‘Act of Valor’ toes line of poor judgment

Published 10:56 am Wednesday, March 21, 2012

by Chuck Lilley

Rating: Two thumbs up out of four

I have misgivings about “Act of Valor.”

No doubt that it is unique because it combines both active-duty Seals and only a small number of genuine actors. The use of active-duty Seals in starring roles injects realism and enhances the numerous action scenes.

As a viewer, it becomes impossible not to be in awe of the bravery of these young men. Their capability to perform as a cohesive unit and at such a high mental and physical level is on full display. It is as if we are watching fleshy, well-oiled machines with the ability to think and to instantly improvise when original plans go awry. The thrilling action confirms our established perceptions of Navy Seals as simply the absolute best at what they do. For that confirmation, we can be appreciative and grateful for this film.

However, as the story unfolds, concerns emerge. Does the desire of the co-directors to make a saleable Hollywood film override good judgment? Considerable military technology, advantages that Seals possess over our enemies, seems to be unnecessarily exposed. If this is an accurate perception, then such recklessness has the potential to impair the safety of these young warriors, many of whom have families.

Co-directors Mike McCoy and Scott Waugh were initially permitted to embed within a Seal unit to produce a training/recruitment film, and their original plan was to exclusively utilize established actors. That a training film morphed into a fictionalized action movie with active-duty Seals and fell outside the normal confines of the Defense Department is arguably worrisome.

There are two missions threaded throughout “Act of Valor.” One involves a thrilling rescue of a kidnapped CIA operative in Costa Rica. The other is a plot to smuggle terrorists from Mexico into the United States through a series of tunnels that have been constructed by a drug cartel. Despite the plots being fictionalized, the riveting action sequences convince us that the stories are realistic. Throughout these missions, the numerous scenes of death and killing enhance believability, but they are not for the faint of heart.

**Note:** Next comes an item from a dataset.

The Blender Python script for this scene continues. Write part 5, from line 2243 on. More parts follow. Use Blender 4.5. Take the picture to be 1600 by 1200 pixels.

With a limited number of trained actors, performances cannot be dramatically critiqued. Dialog is in short supply but presumably is within the comfort levels of the Seals’ real-world chain of command. The limited dialog does not detract from the riveting viewing experience. There is limited character development and the co-directors too frequently present the Seals as one-dimensional. Scenes of families are brief and only fleetingly remind us of their sacrifices and their vital link as a base of support.

“Act of Valor” is currently a box-office success and does provide a unique, effective visual into a world of military stealth and calculated risk. This aspect of the film admittedly has inquisitive appeal. The financial success will no doubt lead other directors to attempt to engage Seals in starring roles. Temptation to expose unique military capabilities both for action enhancement and to justify sales and profits will exist. If lives and future Seal missions will be at risk, it is hoped that directors will refrain from this exposure and will focus more on the character development of Navy Seals as more than one-dimensional warriors.